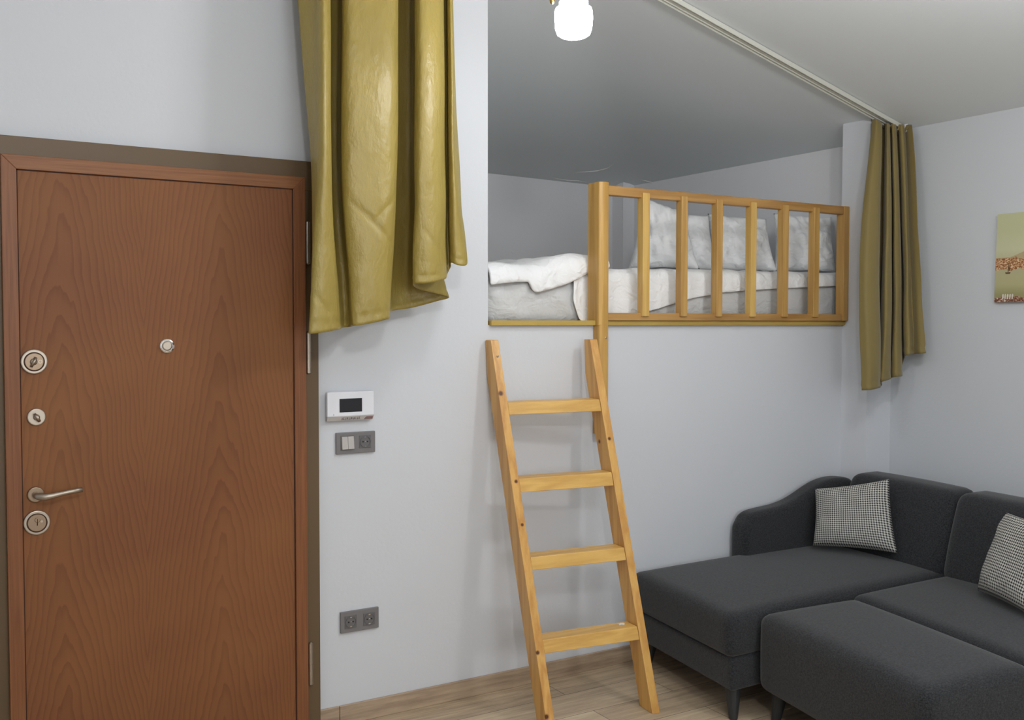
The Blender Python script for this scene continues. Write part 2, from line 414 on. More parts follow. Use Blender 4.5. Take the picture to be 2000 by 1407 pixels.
build('floor_loft', B(XJ-.1, XN+.05, YW+.2, YB+.05, -.2, -.012), M['trim'], origin=(3, 4, -.2), kind='structure')
# skirting with a joint, and the timber trim of the loft edge
bm = bmesh.new(); box(bm, 1.365, 1.452, YW-.012, YW, FL, -1.522); box(bm, 1.454, XC, YW-.012, YW, FL, -1.522)
build('baseboard_back', bm, M['skirting'], origin=(1.4, YW, FL), kind='structure', mods=[BEV(.002, 1)])
build('trim_1', B(XJ+.006, XC-.002, YW-.022, YW+.07, -.0135, .0085), M['trim'], origin=(XJ, YW, 0), kind='structure', mods=[BEV(.0015, 1)])

# ------------------------------------------------------------------ entrance door
door = empty('door_1', (.79, 3.68, FL), 'brown veneered steel entrance door with round locks beside the curtain', 'door', kind='structure')
D = lambda n, bm, m, par=door, **k: build(n, bm, m, par, **k)
cas = bmesh.new()
yc0 = 3.672
box(cas, .205, .30, yc0, 3.80, FL, .50); box(cas, 1.27, 1.364, yc0, 3.80, FL, .50); box(cas, .205, 1.364, yc0, 3.80, .50, .61)
bmesh.ops.remove_doubles(cas, verts=cas.verts, dist=1e-5)
D('casing', cas, M['casing'], mods=[BEV(.002, 2)])
x0, x1, zt, zb, t = .282, 1.306, .545, FL+.006, .046
yf, yp = 3.644, 3.652
D('leaf', B(x0+.004, x1-.004, yp, 3.671, zb, zt-.004), M['veneer'])
fr = bmesh.new()
hexa(fr, [(x0, yf, zb), (x0+t, yf, zb), (x0+t, 3.670, zb), (x0, 3.670, zb)], [(x0, yf, zt), (x0+t, yf, zt-t), (x0+t, 3.670, zt-t), (x0, 3.670, zt)])
D('edge_frame', fr, M['frame_v'], mods=[BEV(.0015, 2)])
fr = bmesh.new()
hexa(fr, [(x1-t, yf, zb), (x1, yf, zb), (x1, 3.670, zb), (x1-t, 3.670, zb)], [(x1-t, yf, zt-t), (x1, yf, zt), (x1, 3.670, zt), (x1-t, 3.670, zt-t)])
D('edge_frame', fr, M['frame_v'], mods=[BEV(.0015, 2)])
fr = bmesh.new()
hexa(fr, [(x0+t, yf, zt-t), (x1-t, yf, zt-t), (x1-t, 3.670, zt-t), (x0+t, 3.670, zt-t)], [(x0, yf, zt), (x1, yf, zt), (x1, 3.670, zt), (x0, 3.670, zt)])
D('edge_frame', fr, M['frame_h'], mods=[BEV(.0015, 2)])
gr = bmesh.new(); w_ = .0035; gy0, gy1 = yp-.0006, yp+.002
box(gr, x0+t, x0+t+w_, gy0, gy1, zb, zt-t); box(gr, x1-t-w_, x1-t, gy0, gy1, zb, zt-t); box(gr, x0+t, x1-t, gy0, gy1, zt-t-w_, zt-t)
D('groove', gr, M['groove'])
def disc(r, h, x, z, y=yp, inset=None):
    bm = bmesh.new(); lathe(bm, [(r, 0), (r, h*.6), (r-.0015, h*.9), (r-.004, h)], (x, y, z), 'y', 48); return bm
for (x, z) in ((.371, -.131), (.371, -.667)):
    lk = D('lock_escutcheon', disc(.0415, .009, x, z), M['nickel'], smooth=False, mods=[])
    bm = bmesh.new(); lathe(bm, [(.0320, .0085), (.0320, .0094), (.0285, .0094), (.0285, .0085)], (x, yp, z), 'y', 48, cap=False)
    D('groove_ring', bm, M['groove'], lk)
    bm = bmesh.new(); lathe(bm, [(.0285, .0075), (.0285, .0098), (.027, .0108)], (x, yp, z), 'y', 40)
    D('core_plate', bm, M['nickel_warm'], lk)
    if z > -.3:
        bm = bmesh.new(); lathe(bm, [(.011, .0), (.011, .006), (.008, .010)], (x-.002, yp-.010, z), 'y', 24)
        a, c = math.cos(1.1), math.sin(1.1)
        tube(bm, [(x-.010, yp-.020, z-.016), (x-.002, yp-.026, z), (x+.004, yp-.020, z+.014)], [.004, .006, .005], 10)
        D('turn_knob', bm, M['nickel'], lk, smooth=True)
        bm = bmesh.new(); lathe(bm, [(.006, .010), (.006, .0112), (.004, .0112), (.004, .010)], (x+.018, yp, z+.0), 'y', 16, cap=False)
        D('screw', bm, M['nickel'], lk)
    else:
        bm = bmesh.new(); lathe(bm, [(.0085, .0), (.0085, .004), (.007, .005)], (x+.001, yp-.010, z+.010), 'y', 24)
        D('key_cylinder', bm, M['nickel_warm'], lk)
        D('keyway', B(x, x+.002, yp-.0155, yp-.011, z-.008, z+.014), M['dark'], lk)
        bm = bmesh.new(); lathe(bm, [(.004, 0), (.004, .001)], (x+.014, yp-.0105, z+.004), 'y', 14); D('screw', bm, M['nickel'], lk)
lk = D('deadbolt_rosette', disc(.029, .008, .375, -.315), M['nickel'])
bm = bmesh.new(); lathe(bm, [(.010, 0), (.010, .008), (.007, .012)], (.375, yp-.008, -.315), 'y', 24)
tube(bm, [(.368, yp-.022, -.303), (.376, yp-.028, -.315), (.382, yp-.022, -.328)], [.0045, .0065, .005], 10)
D('turn_knob', bm, M['nickel'], lk, smooth=True)
lk = D('handle_rosette', disc(.0265, .009, .369, -.573), M['nickel_warm'])
bm = bmesh.new(); pts = [(.369, yp-.008, -.573), (.369, yp-.030, -.573), (.374, yp-.046, -.574), (.392, yp-.054, -.576), (.415, yp-.055, -.573), (.445, yp-.053, -.568), (.475, yp-.052, -.564), (.506, yp-.052, -.561)]
tube(bm, pts, [.011, .0105, .0115, .0125, .0105, .0085, .0085, .0085], 16)
D('lever', bm, M['nickel'], lk, smooth=True)
bm = bmesh.new(); lathe(bm, [(.0245, 0), (.0245, .006), (.020, .008), (.019, .003)], (.797, yp, -.084), 'y', 40); pe = D('peephole', bm, M['chrome'], smooth=False)
bm = bmesh.new(); lathe(bm, [(.0185, .002), (.0185, .004), (.013, .007), (.0125, .007)], (.797, yp, -.084), 'y', 32); D('lens_cover', bm, M['nickel'], pe, smooth=False)
for (zt_, zb_) in ((.383, .219), (-.036, -.197), (-1.231, -1.398)):
    zm = (zt_+zb_)/2; bm = bmesh.new(); X = 1.319; Y = 3.6585
    lathe(bm, [(.004, zb_), (.0100, zb_+.004), (.0105, zm-.0015), (.0085, zm-.0014), (.0085, zm+.0014), (.0105, zm+.0015), (.0100, zt_-.004), (.004, zt_)], (X, Y, 0), 'z', 24)
    h = D('hinge', bm, M['nickel'], smooth=False)

# ------------------------------------------------------------------ wall devices
yw = YW
ic = empty('intercom', (1.495, yw, -.386), 'white wall intercom with small black screen and key row', 'intercom')
I = lambda n, bm, m, par=ic, **k: build(n, bm, m, par, **k)
xa, xb, zt, zb = 1.402, 1.598, -.272, -.386
body = bmesh.new(); box(body, xa+.018, xb-.022, yw-.012, yw, zb+.012, zt-.012)
I('back_box', body, M['white_plastic'])
bm = B(xa, xb, yw-.030, yw-.012, zb+.018, zt); I('front_plate', bm, M['white_plastic'], mods=[BEV(.003, 3)])
bm = bmesh.new(); hexa(bm, [(xa, yw-.024, zb), (xb-.004, yw-.024, zb), (xb-.004, yw-.012, zb), (xa, yw-.012, zb)], [(xa, yw-.031, zb+.0185), (xb, yw-.031, zb+.0185), (xb, yw-.012, zb+.0185), (xa, yw-.012, zb+.0185)])
I('key_strip', bm, M['silver_plastic'], mods=[BEV(.001, 1)])
I('screen', B(1.452, 1.546, yw-.0312, yw-.029, -.352, -.299), M['black'])
I('indicator', B(1.4275, 1.429, yw-.0305, yw-.029, -.364, -.357), M['ink'])
for k in range(5):
    bx = 1.462+k*.0165; bm = bmesh.new(); yy = yw-.0295
    for (u0, u1, v0, v1) in ((0, .0008, 0, .011),):
        box(bm, bx+u0, bx+u1, yy, yy+.004, zb+.004+v0, zb+.004+v1)
    box(bm, bx+.004, bx+.011, yy, yy+.004, zb+.006, zb+.0072); box(bm, bx+.004, bx+.011, yy, yy+.004, zb+.012, zb+.0132)
    box(bm, bx+.004+(k % 3)*.002, bx+.0055+(k % 3)*.002, yy, yy+.004, zb+.006, zb+.0132)
    I('key', bm, M['ink'])
bm = bmesh.new(); yy = yw-.030
hexa(bm, [(1.556, yy, zb+.004), (1.590, yy, zb+.004), (1.590, yy+.004, zb+.004), (1.556, yy+.004, zb+.004)], [(1.566, yy-.0018, zb+.013), (1.592, yy-.0018, zb+.013), (1.592, yy+.004, zb+.013), (1.566, yy+.004, zb+.013)])
I('maker_mark', bm, M['ink_red'])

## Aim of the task
Extract, word for word, each line from the top of the data down to and including the line with "kind='structure', mods=[BEV(.0015, 1)])"; skip the pictures.

## Result of this exercise
The Blender Python script for this scene continues. Write part 2, from line 414 on. More parts follow. Use Blender 4.5. Take the picture to be 2000 by 1407 pixels.
build('floor_loft', B(XJ-.1, XN+.05, YW+.2, YB+.05, -.2, -.012), M['trim'], origin=(3, 4, -.2), kind='structure')
# skirting with a joint, and the timber trim of the loft edge
bm = bmesh.new(); box(bm, 1.365, 1.452, YW-.012, YW, FL, -1.522); box(bm, 1.454, XC, YW-.012, YW, FL, -1.522)
build('baseboard_back', bm, M['skirting'], origin=(1.4, YW, FL), kind='structure', mods=[BEV(.002, 1)])
build('trim_1', B(XJ+.006, XC-.002, YW-.022, YW+.07, -.0135, .0085), M['trim'], origin=(XJ, YW, 0), kind='structure', mods=[BEV(.0015, 1)])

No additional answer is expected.